Extract the listing below in full, unchanged.
- - - - - - -
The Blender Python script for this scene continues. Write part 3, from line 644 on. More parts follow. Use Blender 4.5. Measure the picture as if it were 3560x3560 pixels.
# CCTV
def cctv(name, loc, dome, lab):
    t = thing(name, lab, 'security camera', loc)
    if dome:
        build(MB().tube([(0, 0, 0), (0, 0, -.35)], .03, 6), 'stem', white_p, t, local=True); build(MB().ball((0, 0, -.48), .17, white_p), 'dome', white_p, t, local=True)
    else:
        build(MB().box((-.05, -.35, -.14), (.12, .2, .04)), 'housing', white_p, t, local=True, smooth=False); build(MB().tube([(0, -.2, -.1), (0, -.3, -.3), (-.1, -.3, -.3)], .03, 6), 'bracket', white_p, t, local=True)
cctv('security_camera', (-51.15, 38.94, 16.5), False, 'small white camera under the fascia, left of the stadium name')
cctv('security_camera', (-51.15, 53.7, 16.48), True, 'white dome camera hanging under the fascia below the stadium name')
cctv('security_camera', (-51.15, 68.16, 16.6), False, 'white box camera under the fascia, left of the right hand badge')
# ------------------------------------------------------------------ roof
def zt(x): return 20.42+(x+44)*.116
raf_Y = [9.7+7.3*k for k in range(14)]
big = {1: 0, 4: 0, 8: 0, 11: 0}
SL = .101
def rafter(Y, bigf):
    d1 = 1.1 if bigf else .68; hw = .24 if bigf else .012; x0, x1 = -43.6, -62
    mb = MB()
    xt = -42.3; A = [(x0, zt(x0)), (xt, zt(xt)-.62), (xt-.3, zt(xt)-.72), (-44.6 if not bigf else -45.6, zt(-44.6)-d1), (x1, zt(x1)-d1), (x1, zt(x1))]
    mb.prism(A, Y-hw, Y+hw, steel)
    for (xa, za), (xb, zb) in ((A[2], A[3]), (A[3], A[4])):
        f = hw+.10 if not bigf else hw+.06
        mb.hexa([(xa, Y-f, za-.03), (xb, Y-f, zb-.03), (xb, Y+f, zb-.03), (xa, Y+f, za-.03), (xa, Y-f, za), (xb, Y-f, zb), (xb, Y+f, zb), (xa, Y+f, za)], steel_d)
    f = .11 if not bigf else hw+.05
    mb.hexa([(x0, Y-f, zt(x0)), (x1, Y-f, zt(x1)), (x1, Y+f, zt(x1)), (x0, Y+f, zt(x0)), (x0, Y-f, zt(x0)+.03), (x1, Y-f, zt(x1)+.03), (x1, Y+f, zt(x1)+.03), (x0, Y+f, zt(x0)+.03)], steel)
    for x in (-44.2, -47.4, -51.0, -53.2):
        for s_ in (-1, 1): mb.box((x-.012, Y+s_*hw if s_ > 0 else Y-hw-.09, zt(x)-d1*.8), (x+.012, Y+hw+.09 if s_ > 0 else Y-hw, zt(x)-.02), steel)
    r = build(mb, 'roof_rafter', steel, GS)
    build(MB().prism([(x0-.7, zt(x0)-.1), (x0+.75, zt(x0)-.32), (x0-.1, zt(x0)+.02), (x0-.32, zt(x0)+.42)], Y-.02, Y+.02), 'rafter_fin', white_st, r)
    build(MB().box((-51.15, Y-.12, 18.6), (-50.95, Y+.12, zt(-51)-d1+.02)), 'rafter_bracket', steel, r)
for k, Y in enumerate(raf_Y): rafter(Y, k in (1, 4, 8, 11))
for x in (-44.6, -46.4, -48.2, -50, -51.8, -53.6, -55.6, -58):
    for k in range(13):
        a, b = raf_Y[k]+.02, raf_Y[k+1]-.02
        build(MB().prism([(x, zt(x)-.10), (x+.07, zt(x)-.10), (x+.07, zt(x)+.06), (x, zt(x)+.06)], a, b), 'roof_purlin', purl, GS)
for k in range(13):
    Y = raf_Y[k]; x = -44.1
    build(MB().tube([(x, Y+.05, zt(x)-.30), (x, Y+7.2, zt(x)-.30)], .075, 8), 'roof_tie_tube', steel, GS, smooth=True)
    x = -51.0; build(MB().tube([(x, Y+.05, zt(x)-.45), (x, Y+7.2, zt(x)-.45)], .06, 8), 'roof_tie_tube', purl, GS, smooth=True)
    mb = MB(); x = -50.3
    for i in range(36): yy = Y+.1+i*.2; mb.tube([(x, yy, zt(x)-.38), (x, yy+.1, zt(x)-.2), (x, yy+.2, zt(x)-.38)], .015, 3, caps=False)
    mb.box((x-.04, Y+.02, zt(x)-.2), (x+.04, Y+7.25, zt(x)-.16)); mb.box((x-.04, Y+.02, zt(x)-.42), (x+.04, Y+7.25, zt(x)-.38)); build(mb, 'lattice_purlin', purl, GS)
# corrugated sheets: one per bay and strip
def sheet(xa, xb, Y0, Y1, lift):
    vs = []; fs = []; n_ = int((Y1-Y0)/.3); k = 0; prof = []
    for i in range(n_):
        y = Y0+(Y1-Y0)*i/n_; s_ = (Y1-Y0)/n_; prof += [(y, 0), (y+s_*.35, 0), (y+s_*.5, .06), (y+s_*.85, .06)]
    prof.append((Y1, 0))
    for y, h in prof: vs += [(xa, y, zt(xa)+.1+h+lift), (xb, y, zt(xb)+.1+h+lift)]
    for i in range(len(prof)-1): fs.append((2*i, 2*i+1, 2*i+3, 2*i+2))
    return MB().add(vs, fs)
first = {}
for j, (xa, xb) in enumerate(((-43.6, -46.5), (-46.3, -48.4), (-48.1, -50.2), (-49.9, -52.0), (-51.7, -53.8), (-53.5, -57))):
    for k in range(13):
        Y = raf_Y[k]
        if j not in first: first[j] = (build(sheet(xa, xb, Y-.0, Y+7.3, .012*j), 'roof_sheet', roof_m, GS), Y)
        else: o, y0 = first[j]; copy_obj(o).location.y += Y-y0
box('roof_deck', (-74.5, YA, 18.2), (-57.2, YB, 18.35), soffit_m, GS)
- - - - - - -
### [FULL RESPONSE]
The Blender Python script for this scene continues. Write part 3, from line 644 on. More parts follow. Use Blender 4.5. Measure the picture as if it were 3560x3560 pixels.
# CCTV
def cctv(name, loc, dome, lab):
    t = thing(name, lab, 'security camera', loc)
    if dome:
        build(MB().tube([(0, 0, 0), (0, 0, -.35)], .03, 6), 'stem', white_p, t, local=True); build(MB().ball((0, 0, -.48), .17, white_p), 'dome', white_p, t, local=True)
    else:
        build(MB().box((-.05, -.35, -.14), (.12, .2, .04)), 'housing', white_p, t, local=True, smooth=False); build(MB().tube([(0, -.2, -.1), (0, -.3, -.3), (-.1, -.3, -.3)], .03, 6), 'bracket', white_p, t, local=True)
cctv('security_camera', (-51.15, 38.94, 16.5), False, 'small white camera under the fascia, left of the stadium name')
cctv('security_camera', (-51.15, 53.7, 16.48), True, 'white dome camera hanging under the fascia below the stadium name')
cctv('security_camera', (-51.15, 68.16, 16.6), False, 'white box camera under the fascia, left of the right hand badge')
# ------------------------------------------------------------------ roof
def zt(x): return 20.42+(x+44)*.116
raf_Y = [9.7+7.3*k for k in range(14)]
big = {1: 0, 4: 0, 8: 0, 11: 0}
SL = .101
def rafter(Y, bigf):
    d1 = 1.1 if bigf else .68; hw = .24 if bigf else .012; x0, x1 = -43.6, -62
    mb = MB()
    xt = -42.3; A = [(x0, zt(x0)), (xt, zt(xt)-.62), (xt-.3, zt(xt)-.72), (-44.6 if not bigf else -45.6, zt(-44.6)-d1), (x1, zt(x1)-d1), (x1, zt(x1))]
    mb.prism(A, Y-hw, Y+hw, steel)
    for (xa, za), (xb, zb) in ((A[2], A[3]), (A[3], A[4])):
        f = hw+.10 if not bigf else hw+.06
        mb.hexa([(xa, Y-f, za-.03), (xb, Y-f, zb-.03), (xb, Y+f, zb-.03), (xa, Y+f, za-.03), (xa, Y-f, za), (xb, Y-f, zb), (xb, Y+f, zb), (xa, Y+f, za)], steel_d)
    f = .11 if not bigf else hw+.05
    mb.hexa([(x0, Y-f, zt(x0)), (x1, Y-f, zt(x1)), (x1, Y+f, zt(x1)), (x0, Y+f, zt(x0)), (x0, Y-f, zt(x0)+.03), (x1, Y-f, zt(x1)+.03), (x1, Y+f, zt(x1)+.03), (x0, Y+f, zt(x0)+.03)], steel)
    for x in (-44.2, -47.4, -51.0, -53.2):
        for s_ in (-1, 1): mb.box((x-.012, Y+s_*hw if s_ > 0 else Y-hw-.09, zt(x)-d1*.8), (x+.012, Y+hw+.09 if s_ > 0 else Y-hw, zt(x)-.02), steel)
    r = build(mb, 'roof_rafter', steel, GS)
    build(MB().prism([(x0-.7, zt(x0)-.1), (x0+.75, zt(x0)-.32), (x0-.1, zt(x0)+.02), (x0-.32, zt(x0)+.42)], Y-.02, Y+.02), 'rafter_fin', white_st, r)
    build(MB().box((-51.15, Y-.12, 18.6), (-50.95, Y+.12, zt(-51)-d1+.02)), 'rafter_bracket', steel, r)
for k, Y in enumerate(raf_Y): rafter(Y, k in (1, 4, 8, 11))
for x in (-44.6, -46.4, -48.2, -50, -51.8, -53.6, -55.6, -58):
    for k in range(13):
        a, b = raf_Y[k]+.02, raf_Y[k+1]-.02
        build(MB().prism([(x, zt(x)-.10), (x+.07, zt(x)-.10), (x+.07, zt(x)+.06), (x, zt(x)+.06)], a, b), 'roof_purlin', purl, GS)
for k in range(13):
    Y = raf_Y[k]; x = -44.1
    build(MB().tube([(x, Y+.05, zt(x)-.30), (x, Y+7.2, zt(x)-.30)], .075, 8), 'roof_tie_tube', steel, GS, smooth=True)
    x = -51.0; build(MB().tube([(x, Y+.05, zt(x)-.45), (x, Y+7.2, zt(x)-.45)], .06, 8), 'roof_tie_tube', purl, GS, smooth=True)
    mb = MB(); x = -50.3
    for i in range(36): yy = Y+.1+i*.2; mb.tube([(x, yy, zt(x)-.38), (x, yy+.1, zt(x)-.2), (x, yy+.2, zt(x)-.38)], .015, 3, caps=False)
    mb.box((x-.04, Y+.02, zt(x)-.2), (x+.04, Y+7.25, zt(x)-.16)); mb.box((x-.04, Y+.02, zt(x)-.42), (x+.04, Y+7.25, zt(x)-.38)); build(mb, 'lattice_purlin', purl, GS)
# corrugated sheets: one per bay and strip
def sheet(xa, xb, Y0, Y1, lift):
    vs = []; fs = []; n_ = int((Y1-Y0)/.3); k = 0; prof = []
    for i in range(n_):
        y = Y0+(Y1-Y0)*i/n_; s_ = (Y1-Y0)/n_; prof += [(y, 0), (y+s_*.35, 0), (y+s_*.5, .06), (y+s_*.85, .06)]
    prof.append((Y1, 0))
    for y, h in prof: vs += [(xa, y, zt(xa)+.1+h+lift), (xb, y, zt(xb)+.1+h+lift)]
    for i in range(len(prof)-1): fs.append((2*i, 2*i+1, 2*i+3, 2*i+2))
    return MB().add(vs, fs)
first = {}
for j, (xa, xb) in enumerate(((-43.6, -46.5), (-46.3, -48.4), (-48.1, -50.2), (-49.9, -52.0), (-51.7, -53.8), (-53.5, -57))):
    for k in range(13):
        Y = raf_Y[k]
        if j not in first: first[j] = (build(sheet(xa, xb, Y-.0, Y+7.3, .012*j), 'roof_sheet', roof_m, GS), Y)
        else: o, y0 = first[j]; copy_obj(o).location.y += Y-y0
box('roof_deck', (-74.5, YA, 18.2), (-57.2, YB, 18.35), soffit_m, GS)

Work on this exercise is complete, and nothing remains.